Christie's will offer for sale what the auctioneer called the most important private collection of papers related to British wartime leader Winston Churchill.
The collection was assembled over 30 years by Malcolm S. Forbes Jr., a descendant of the Forbes magazine founder, and will be sold in three parts starting in London on June 2.
The London sale is expected to fetch about £1 million ($1.5 million).
The second auction will take place in New York on Dec. 3 and the third in London in the summer of 2011.
The June 2 sale will feature around 150 lots including letters, books, photographs and a cigar. Individual estimates range from £1,000 to £120,000($182,800).
Among the most important lots is Churchill's engagement diary during World War Two which gives detailed information of his daily activities. It is estimated at £80-120,000 pounds.
The diary, kept by private secretaries, records meetings with U.S. President Franklin Roosevelt, Charles de Gaulle of France and Soviet leader Josef Stalin as well as regular Tuesday meetings with the king which began as an evening appointment and soon become a weekly lunch.

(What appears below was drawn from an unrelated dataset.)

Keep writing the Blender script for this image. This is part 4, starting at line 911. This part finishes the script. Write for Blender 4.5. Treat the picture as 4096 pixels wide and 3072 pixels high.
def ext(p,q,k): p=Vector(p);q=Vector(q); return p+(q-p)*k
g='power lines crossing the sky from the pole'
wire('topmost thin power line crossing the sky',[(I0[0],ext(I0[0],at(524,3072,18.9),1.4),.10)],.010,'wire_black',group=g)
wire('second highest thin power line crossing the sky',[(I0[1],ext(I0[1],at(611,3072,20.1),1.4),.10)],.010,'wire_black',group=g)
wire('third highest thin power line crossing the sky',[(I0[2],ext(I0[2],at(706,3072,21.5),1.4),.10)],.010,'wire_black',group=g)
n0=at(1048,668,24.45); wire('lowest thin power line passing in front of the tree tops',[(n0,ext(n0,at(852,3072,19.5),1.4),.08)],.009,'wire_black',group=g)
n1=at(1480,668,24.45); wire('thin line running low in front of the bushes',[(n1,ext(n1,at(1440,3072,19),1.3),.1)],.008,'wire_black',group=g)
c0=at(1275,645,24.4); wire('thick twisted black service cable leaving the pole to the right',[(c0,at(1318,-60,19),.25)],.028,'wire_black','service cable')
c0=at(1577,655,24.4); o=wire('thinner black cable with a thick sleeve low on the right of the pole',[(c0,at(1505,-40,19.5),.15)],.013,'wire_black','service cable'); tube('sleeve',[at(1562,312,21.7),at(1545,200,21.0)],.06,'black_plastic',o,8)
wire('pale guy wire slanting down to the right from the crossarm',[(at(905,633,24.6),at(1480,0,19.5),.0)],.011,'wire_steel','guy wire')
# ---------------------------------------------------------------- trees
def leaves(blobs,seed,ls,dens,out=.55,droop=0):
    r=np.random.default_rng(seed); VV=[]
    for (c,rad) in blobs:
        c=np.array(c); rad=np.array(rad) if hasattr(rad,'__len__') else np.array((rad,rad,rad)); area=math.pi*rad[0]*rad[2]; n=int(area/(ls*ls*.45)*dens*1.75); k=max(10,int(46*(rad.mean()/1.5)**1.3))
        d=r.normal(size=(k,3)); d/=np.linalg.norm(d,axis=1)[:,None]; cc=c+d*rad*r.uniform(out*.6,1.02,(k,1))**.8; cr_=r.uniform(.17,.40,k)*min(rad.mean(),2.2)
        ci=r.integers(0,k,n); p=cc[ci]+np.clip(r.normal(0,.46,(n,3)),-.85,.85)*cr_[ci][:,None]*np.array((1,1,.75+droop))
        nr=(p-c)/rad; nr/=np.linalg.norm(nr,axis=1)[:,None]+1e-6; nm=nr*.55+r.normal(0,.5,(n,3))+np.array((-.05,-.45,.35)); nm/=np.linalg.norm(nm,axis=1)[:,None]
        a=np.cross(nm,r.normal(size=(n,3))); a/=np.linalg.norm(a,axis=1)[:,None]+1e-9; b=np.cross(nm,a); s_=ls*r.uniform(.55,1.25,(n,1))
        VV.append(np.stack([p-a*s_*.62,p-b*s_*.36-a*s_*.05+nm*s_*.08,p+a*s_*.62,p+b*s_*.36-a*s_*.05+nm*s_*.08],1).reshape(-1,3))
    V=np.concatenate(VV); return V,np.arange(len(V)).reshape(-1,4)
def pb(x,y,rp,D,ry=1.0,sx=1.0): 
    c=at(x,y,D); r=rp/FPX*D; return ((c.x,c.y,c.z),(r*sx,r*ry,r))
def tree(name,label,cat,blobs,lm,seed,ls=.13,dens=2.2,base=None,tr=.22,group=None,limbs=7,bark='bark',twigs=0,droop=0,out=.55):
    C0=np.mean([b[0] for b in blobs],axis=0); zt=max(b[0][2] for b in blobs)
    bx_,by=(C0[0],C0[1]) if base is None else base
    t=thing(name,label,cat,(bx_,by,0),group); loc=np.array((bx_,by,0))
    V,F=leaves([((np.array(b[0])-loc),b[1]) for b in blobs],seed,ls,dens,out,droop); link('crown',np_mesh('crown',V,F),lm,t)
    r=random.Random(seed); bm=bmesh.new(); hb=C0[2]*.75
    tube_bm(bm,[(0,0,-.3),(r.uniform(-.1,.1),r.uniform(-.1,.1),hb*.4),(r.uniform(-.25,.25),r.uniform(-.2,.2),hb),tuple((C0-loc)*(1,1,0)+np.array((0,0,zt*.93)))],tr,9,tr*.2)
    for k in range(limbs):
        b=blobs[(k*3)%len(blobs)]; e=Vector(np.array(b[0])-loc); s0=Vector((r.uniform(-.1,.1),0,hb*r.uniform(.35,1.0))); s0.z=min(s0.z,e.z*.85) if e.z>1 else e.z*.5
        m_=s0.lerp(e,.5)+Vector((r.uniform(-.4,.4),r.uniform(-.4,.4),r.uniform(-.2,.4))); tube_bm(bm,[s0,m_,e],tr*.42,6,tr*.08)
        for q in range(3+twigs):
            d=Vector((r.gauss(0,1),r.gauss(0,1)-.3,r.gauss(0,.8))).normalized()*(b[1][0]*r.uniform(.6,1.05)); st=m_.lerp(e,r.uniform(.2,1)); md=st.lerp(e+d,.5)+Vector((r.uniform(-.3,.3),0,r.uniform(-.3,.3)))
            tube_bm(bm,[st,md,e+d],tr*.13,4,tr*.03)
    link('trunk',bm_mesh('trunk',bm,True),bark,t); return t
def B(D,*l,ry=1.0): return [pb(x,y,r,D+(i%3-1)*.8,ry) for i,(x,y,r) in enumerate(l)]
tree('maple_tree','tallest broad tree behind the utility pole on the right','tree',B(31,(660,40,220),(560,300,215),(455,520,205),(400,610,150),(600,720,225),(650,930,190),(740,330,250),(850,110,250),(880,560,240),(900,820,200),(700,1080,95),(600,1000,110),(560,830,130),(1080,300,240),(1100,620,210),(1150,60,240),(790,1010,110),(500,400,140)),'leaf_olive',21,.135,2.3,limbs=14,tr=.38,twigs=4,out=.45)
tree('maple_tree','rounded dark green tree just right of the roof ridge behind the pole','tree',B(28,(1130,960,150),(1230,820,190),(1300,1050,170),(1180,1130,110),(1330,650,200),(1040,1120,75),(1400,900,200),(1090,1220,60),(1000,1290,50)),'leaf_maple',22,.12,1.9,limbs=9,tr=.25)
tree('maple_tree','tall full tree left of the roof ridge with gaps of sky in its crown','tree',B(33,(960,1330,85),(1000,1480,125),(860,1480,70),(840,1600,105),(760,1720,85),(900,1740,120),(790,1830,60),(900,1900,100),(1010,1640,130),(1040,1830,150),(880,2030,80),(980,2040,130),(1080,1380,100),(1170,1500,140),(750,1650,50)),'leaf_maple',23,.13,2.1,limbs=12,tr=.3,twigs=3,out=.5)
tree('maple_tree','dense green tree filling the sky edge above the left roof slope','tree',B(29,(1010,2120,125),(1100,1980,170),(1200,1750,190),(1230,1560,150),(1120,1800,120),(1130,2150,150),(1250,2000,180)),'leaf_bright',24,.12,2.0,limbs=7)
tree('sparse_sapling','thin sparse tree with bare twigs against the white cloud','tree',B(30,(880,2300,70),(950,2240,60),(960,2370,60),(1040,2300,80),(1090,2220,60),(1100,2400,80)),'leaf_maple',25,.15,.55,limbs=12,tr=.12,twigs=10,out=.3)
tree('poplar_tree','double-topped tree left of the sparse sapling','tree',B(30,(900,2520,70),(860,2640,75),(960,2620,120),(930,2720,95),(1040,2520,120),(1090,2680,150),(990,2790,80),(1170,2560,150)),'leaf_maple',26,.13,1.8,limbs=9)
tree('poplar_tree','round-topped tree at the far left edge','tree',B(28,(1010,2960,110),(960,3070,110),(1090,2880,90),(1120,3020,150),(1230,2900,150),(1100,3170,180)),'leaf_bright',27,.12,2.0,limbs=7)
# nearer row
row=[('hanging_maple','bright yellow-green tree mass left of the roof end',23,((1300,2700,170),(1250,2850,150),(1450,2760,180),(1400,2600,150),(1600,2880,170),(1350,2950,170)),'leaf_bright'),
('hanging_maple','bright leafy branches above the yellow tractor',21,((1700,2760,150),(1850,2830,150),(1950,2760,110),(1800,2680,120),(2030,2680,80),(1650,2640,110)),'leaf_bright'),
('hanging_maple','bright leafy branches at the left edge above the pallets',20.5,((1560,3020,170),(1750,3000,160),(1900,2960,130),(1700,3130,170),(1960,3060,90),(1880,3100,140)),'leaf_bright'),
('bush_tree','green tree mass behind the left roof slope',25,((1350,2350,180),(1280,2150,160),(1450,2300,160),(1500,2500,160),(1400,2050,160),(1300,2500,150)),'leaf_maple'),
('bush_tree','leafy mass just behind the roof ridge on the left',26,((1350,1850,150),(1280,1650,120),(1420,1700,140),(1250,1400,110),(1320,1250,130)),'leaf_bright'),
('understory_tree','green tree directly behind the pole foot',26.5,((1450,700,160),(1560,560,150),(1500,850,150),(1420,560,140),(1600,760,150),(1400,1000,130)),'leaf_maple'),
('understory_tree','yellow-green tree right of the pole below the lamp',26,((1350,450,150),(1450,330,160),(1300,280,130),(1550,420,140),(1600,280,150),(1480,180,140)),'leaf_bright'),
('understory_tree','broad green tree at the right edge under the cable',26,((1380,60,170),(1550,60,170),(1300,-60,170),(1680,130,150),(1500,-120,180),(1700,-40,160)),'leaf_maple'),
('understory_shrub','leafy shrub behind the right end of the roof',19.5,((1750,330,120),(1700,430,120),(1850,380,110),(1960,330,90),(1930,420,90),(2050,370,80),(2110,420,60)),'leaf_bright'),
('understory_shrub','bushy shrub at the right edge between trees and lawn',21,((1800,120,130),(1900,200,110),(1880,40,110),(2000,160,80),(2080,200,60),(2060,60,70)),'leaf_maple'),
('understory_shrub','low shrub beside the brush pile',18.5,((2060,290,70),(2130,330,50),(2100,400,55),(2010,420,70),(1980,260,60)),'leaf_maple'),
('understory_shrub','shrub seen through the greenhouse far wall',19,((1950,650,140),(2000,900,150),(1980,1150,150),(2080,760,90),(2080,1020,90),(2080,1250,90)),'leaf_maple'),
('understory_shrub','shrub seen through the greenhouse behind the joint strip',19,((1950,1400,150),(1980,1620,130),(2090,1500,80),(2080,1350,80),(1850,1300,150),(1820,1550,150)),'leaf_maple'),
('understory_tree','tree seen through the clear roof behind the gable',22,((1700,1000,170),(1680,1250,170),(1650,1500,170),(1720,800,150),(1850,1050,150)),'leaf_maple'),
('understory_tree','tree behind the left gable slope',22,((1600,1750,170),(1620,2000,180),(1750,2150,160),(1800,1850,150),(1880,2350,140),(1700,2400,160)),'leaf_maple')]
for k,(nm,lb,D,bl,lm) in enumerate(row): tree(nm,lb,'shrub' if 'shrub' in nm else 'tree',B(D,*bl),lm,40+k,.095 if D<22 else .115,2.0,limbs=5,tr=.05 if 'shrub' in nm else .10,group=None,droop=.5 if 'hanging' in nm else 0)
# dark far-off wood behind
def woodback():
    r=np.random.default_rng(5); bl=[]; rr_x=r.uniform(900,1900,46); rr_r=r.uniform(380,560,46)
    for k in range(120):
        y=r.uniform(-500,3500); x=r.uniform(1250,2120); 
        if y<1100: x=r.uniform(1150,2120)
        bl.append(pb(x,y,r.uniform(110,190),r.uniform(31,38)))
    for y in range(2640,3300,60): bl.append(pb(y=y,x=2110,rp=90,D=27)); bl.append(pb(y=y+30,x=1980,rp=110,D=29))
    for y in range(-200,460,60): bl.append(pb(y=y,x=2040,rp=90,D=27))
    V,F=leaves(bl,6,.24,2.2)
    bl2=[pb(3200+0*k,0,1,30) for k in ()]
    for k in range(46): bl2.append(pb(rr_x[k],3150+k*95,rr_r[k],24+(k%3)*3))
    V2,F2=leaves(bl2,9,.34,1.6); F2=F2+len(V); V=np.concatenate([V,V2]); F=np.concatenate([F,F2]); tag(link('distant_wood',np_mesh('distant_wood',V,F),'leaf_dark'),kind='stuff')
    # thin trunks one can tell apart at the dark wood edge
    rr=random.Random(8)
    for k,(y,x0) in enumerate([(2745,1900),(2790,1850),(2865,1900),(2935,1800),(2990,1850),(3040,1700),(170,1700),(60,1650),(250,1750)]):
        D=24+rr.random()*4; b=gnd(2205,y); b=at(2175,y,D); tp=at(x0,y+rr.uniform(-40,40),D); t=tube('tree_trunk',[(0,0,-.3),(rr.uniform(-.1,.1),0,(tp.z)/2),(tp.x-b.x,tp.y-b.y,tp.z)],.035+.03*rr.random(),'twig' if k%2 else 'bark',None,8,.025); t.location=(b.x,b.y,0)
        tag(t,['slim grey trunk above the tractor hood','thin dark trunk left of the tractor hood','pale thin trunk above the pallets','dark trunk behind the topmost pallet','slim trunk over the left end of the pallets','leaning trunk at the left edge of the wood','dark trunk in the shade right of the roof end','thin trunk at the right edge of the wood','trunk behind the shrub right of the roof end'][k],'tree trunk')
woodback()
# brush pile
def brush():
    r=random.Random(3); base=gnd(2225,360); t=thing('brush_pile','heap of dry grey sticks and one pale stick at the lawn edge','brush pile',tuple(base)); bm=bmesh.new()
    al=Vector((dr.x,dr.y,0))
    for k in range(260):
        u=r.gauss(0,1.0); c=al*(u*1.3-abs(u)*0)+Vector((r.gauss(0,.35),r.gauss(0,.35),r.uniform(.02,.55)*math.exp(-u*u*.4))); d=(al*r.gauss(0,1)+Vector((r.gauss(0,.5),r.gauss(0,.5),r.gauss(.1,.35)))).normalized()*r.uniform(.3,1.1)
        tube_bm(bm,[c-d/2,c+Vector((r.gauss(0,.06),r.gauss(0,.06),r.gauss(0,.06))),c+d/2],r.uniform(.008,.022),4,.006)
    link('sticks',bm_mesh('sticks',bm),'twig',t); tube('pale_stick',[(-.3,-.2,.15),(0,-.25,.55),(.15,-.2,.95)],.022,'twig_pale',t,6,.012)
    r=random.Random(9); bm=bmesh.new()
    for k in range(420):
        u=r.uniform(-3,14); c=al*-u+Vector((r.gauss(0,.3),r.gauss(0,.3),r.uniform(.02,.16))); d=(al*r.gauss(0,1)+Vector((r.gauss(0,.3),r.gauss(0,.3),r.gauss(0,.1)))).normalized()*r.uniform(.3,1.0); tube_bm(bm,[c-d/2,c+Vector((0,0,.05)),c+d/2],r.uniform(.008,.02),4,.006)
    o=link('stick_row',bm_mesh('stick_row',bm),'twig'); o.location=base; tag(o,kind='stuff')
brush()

The start of the Battle of Britain in July, 1940 is marked by a cabinet meeting followed by lunch with Sir Alfred and Lady Beit and a brief visit to the south coast of England.
The auction also offers Churchill's account of the Battle of Omdurman, the last ever cavalry charge of the British army in which he took part as a young soldier, Christie' said.
In the letter written on Sept. 16, 1898, he described the battle in detail and stated that at one point, having been faced with an enemy of "at the very least 40,000 men", "it was, I suppose, the most dangerous two minutes I should live to see."